#### Work to be completed
From the first line of the data below through the line bearing "rnd = random.Random(11)", reproduce each line exactly; do not include pictures.

[BEGIN]

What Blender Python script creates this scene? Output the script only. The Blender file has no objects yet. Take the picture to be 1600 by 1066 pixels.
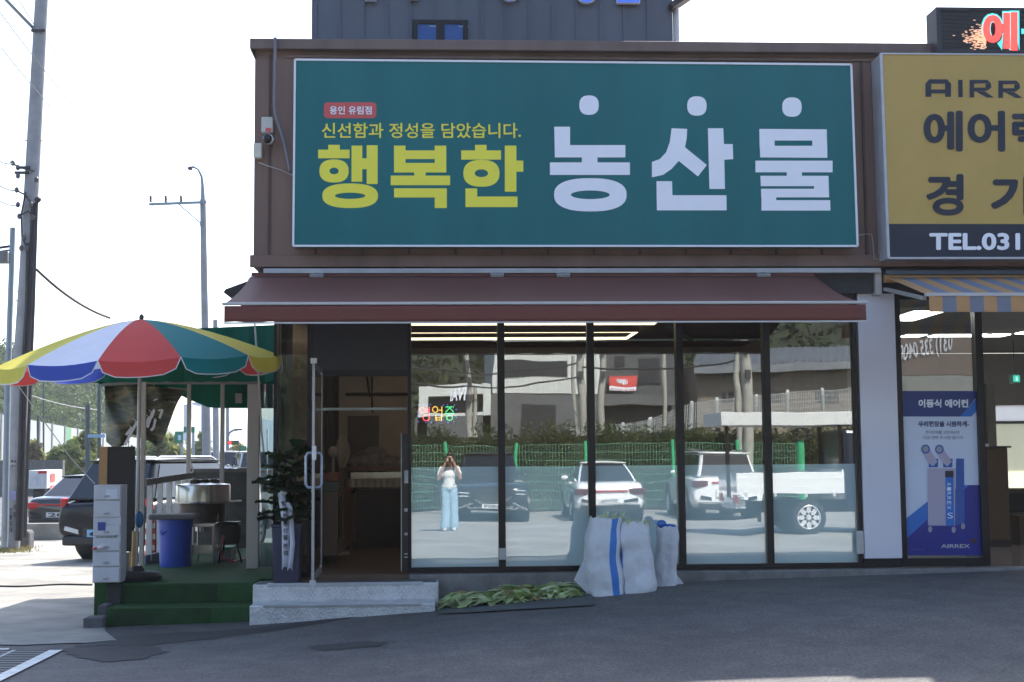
import bpy, bmesh, math, random
from mathutils import Vector, Matrix, noise, Euler

S = bpy.context.scene
COL = S.collection
R = math.radians
rnd = random.Random(11)

# ------------------------------------------------------------------ camera
CAM = Vector((0.0, -14.145, 1.5))
FPX = 2150.0                                     # focal length in photo pixels (1600 wide)
YAW, PITCH, ROLL = 0.0494, 0.0835, -0.0077
def _axes():
    f = Vector((math.sin(YAW), math.cos(YAW), 0)); r = Vector((math.cos(YAW), -math.sin(YAW), 0)); u = Vector((0, 0, 1))
    f2 = f*math.cos(PITCH) + u*math.sin(PITCH); u2 = u*math.cos(PITCH) - f*math.sin(PITCH)
    return r*math.cos(ROLL) + u2*math.sin(ROLL), u2*math.cos(ROLL) - r*math.sin(ROLL), f2
CR, CU, CF = _axes()
cd = bpy.data.cameras.new('camera'); cam = bpy.data.objects.new('camera', cd); COL.objects.link(cam)
cd.sensor_width = 36; cd.lens = FPX/1600*36; cd.clip_start = 0.05; cd.clip_end = 6000
cam.matrix_world = Matrix(((CR.x, CU.x, -CF.x, CAM.x), (CR.y, CU.y, -CF.y, CAM.y), (CR.z, CU.z, -CF.z, CAM.z), (0, 0, 0, 1)))
S.camera = cam

# ------------------------------------------------------------------ light
SUN_EL, SUN_AZ = R(47), math.atan2(0.36, 0.93)   # the sun stands behind the shop, a little to the right
w = bpy.data.worlds.new('World'); S.world = w; w.use_nodes = True
nt = w.node_tree; bg = nt.nodes['Background']
sky = nt.nodes.new('ShaderNodeTexSky'); sky.sky_type = 'NISHITA'; sky.sun_disc = False
sky.sun_elevation = SUN_EL; sky.sun_rotation = SUN_AZ; sky.air_density = 1.0; sky.dust_density = 1.5; sky.ozone_density = 1.0
nt.links.new(sky.outputs[0], bg.inputs[0]); bg.inputs[1].default_value = 0.15
sd = bpy.data.lights.new('sun', 'SUN'); sun = bpy.data.objects.new('sun', sd); COL.objects.link(sun)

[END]

#### Answer to this problem
What Blender Python script creates this scene? Output the script only. The Blender file has no objects yet. Take the picture to be 1600 by 1066 pixels.
import bpy, bmesh, math, random
from mathutils import Vector, Matrix, noise, Euler

S = bpy.context.scene
COL = S.collection
R = math.radians
rnd = random.Random(11)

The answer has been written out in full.